La O', glad you're interested too, maybe we can work out the idea together. I doubt the titanium oxide would help matters. If you have brown then no matter how much white pigment you mix in you'll never get white, only lighter shades of brown. Rather than even fighting it, my idea is to intentionally go for a brown swirled into white, kind of a marbled look, maybe like marbled marzipan? I wonder if you like my brown-white swirl idea enough to do that yourself?
HRS, here's your image. (Hit the Img button, copy and paste your image's URL, hit the Img button a second time to close it.)
Yeah I see what you mean, looks good but I think you intended to have the orange and white separate and it looks like your orange bled into the white turning it into light orange. That's the kind of marbeling effect I want though, although like you I was hoping for near white in the part without the orange or brown bleeding in.

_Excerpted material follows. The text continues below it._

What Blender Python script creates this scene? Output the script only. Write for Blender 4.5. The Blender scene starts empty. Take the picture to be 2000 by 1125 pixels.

I wonder if you or anybody can tell me about the safety aspects of FO compared to EO. Is it that the FOs have synthetic scents infused into a carrier oil. Are those scents completely safe?
And hi to CG, no problem jumping in!
Well in any case I don't have to stick with the original white-brown swirl and two separate EOs, but I might, or might not. There's something from my cooking experience I can't quite put my finger on, remembering vanilla and remembering a brown color, some type of desert. Ohhhhh!!! Just remembered! The brown comes from caramelized sugar, combined with some desert that has vanilla in it. That's why I associate vanilla and brown and don't object to the combination.
I know it sounds kind of silly to have orange scent but no orange color. I've never been good at folowing rules.
So my questions are:
1. Are FOs safe and particularly are they safe for retail sale? I won't know if somebody is going to use my soap on a baby and I don't want to have to put some kind of warning on the label unless there's no other way.
2. How do I keep my separate colors from bleeding and spoiling the marble?
3. Any additional thoughts on whether it's better to use an orange-vanilla combination, or just split the batch and use a separate scent along with the separate color treatment?
4. Do I have the right idea to pour the first color in the mold, then pour the second color layer on top of that, and then just take a stick or a rubber spatula and swirl it until the right effect is achieved?